A azeitoneira era muito, muito linda, de tronco que não abarcávamos num abraço, minha preferida, lá vivia o melhor amigo que tive na vida, mas só o via em meus sonhos, não sei se realmente ele existiu, ou estava somente no meu imaginário pueril.
A piscina natural, bastava cavar um metro ou dois que vinha a água nos refrescar, os saltos eram mortais, do galho do cajueiro, a meninada não se afogava, senão apanhava, o papai sempre ali a observar, butava sintido, sempre alerta.
E assim a vida foi, o tempo girou, o vento nos espalhou, nos fez adultos, a bicicleta de ferro, o carrinho de aço, o balanço, o varal amarrado aos coqueiros, tudo sumiu, a casinha do vovô Deodato ruiu, a casa grande o progresso demoliu, até a nossa rua desistiu de prosseguir, um viaduto a roubou, um metro a concretizou, não se ouve mais a algaravia da meninada, é uma rua civilizada, sem cor, sem crianças, sem o ardor da juventude militante daqueles tempos subjugados vigiados.
Mas fomos felizes, e nossas baterias foram carregadas para vivermos eternamente, sem nos esquecermos do quão fomos maravilhosamente bem criados, apesar das surras da mamãe, pé de galinha não mata pinto, e da mente fértil do papai que sempre ´providenciava um brinquedo que criança nenhuma no Benfica possuía, só nós os filhos e filhas do Seu Brasil.
O quintal ainda é nosso e continua a nos esperar, e ainda é assim um lugar meio místico, assombrado,mágico.
E assim fomos nos criando naquele quintal grandioso, no centro da Fortaleza que crescia verticalmente, mas nós ali no centro da capital Alencarina, tínhamos um mundo só nosso, a casa do vovô Chiquim era assim um lugar meio místico, assombrado,mágico.
As árvores tinham formas estranhas eram quase vivas, é árvores são seres vivos, mas as nossas tinham algo a mais, o cajueiro se espalhava pelo quintal, entrava na terra, saía mais lá na frente, tinha galhos altos, frondosos, robustos, outros galhos esticavam-se, como se tentassem nos manter ali presos naquele circulo, e nos fartavam de cajus sem ranço, e á sua sombra torrávamos suas grandes castanhas, nas brasas de velhos galhos podados, quanto mais podavam mais ele se erguia sobre nós.
O Bambuzal abrigava as almas penadas, aquelas que insistiam em não ir, para o além, de dia brilhavam,à noite nos assombravam, envergavam com o vento frio da noite, e naquela cadência suas compridas e finas folhas faziam um som arrepiante, inebriante, delirante, só os adultos se atreviam em passar por baixo de sua copa no escuro da noite de brisa fria...

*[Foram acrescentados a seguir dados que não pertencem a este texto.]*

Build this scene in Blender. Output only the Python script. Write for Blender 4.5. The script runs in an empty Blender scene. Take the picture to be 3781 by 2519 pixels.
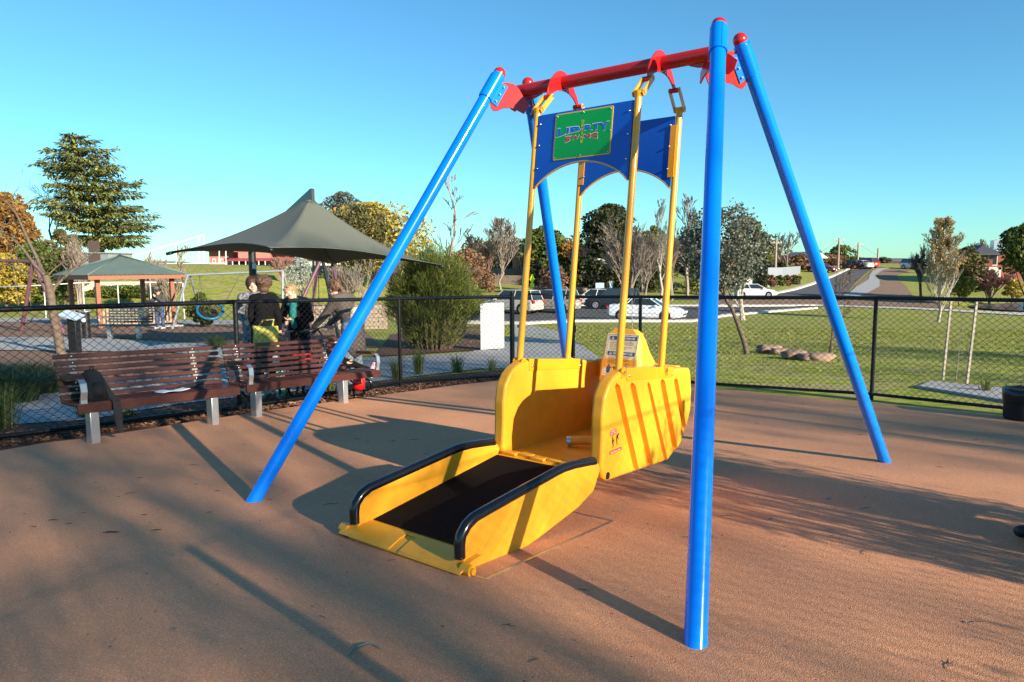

Ah ! Os coqueiros, enfileirados bem arrumados, muito altos, caprichosamente carregados, de doces côcos, somente um nasceu diferente, ele deu um nó, é, um nó mesmo,o meu irmão só bebia a água deles, subia desafiando o perigo, nunca caiu, de lá de cima via até lá, na puta que pariu...
A azeitoneira era muito, muito linda, de tronco que não abarcávamos num abraço, minha preferida, lá vivia o melhor amigo que tive na vida, mas só o via em meus sonhos, não sei se realmente ele existiu, ou estava somente no meu imaginário pueril.
A piscina natural, bastava cavar um metro ou dois que vinha a água nos refrescar, os saltos eram mortais, do galho do cajueiro, a meninada não se afogava, senão apanhava, o papai sempre ali a observar, butava sintido, sempre alerta.
E assim a vida foi, o tempo girou, o vento nos espalhou, nos fez adultos, a bicicleta de ferro, o carrinho de aço, o balanço, o varal amarrado aos coqueiros, tudo sumiu, a casinha do vovô Deodato ruiu, a casa grande o progresso demoliu, até a nossa rua desistiu de prosseguir, um viaduto a roubou, um metro a concretizou, não se ouve mais a algaravia da meninada, é uma rua civilizada, sem cor, sem crianças, sem o ardor da juventude militante daqueles tempos subjugados vigiados.
Mas fomos felizes, e nossas baterias foram carregadas para vivermos eternamente, sem nos esquecermos do quão fomos maravilhosamente bem criados, apesar das surras da mamãe, pé de galinha não mata pinto, e da mente fértil do papai que sempre ´providenciava um brinquedo que criança nenhuma no Benfica possuía, só nós os filhos e filhas do Seu Brasil.
O quintal ainda é nosso e continua a nos esperar, e ainda é assim um lugar meio místico, assombrado,mágico.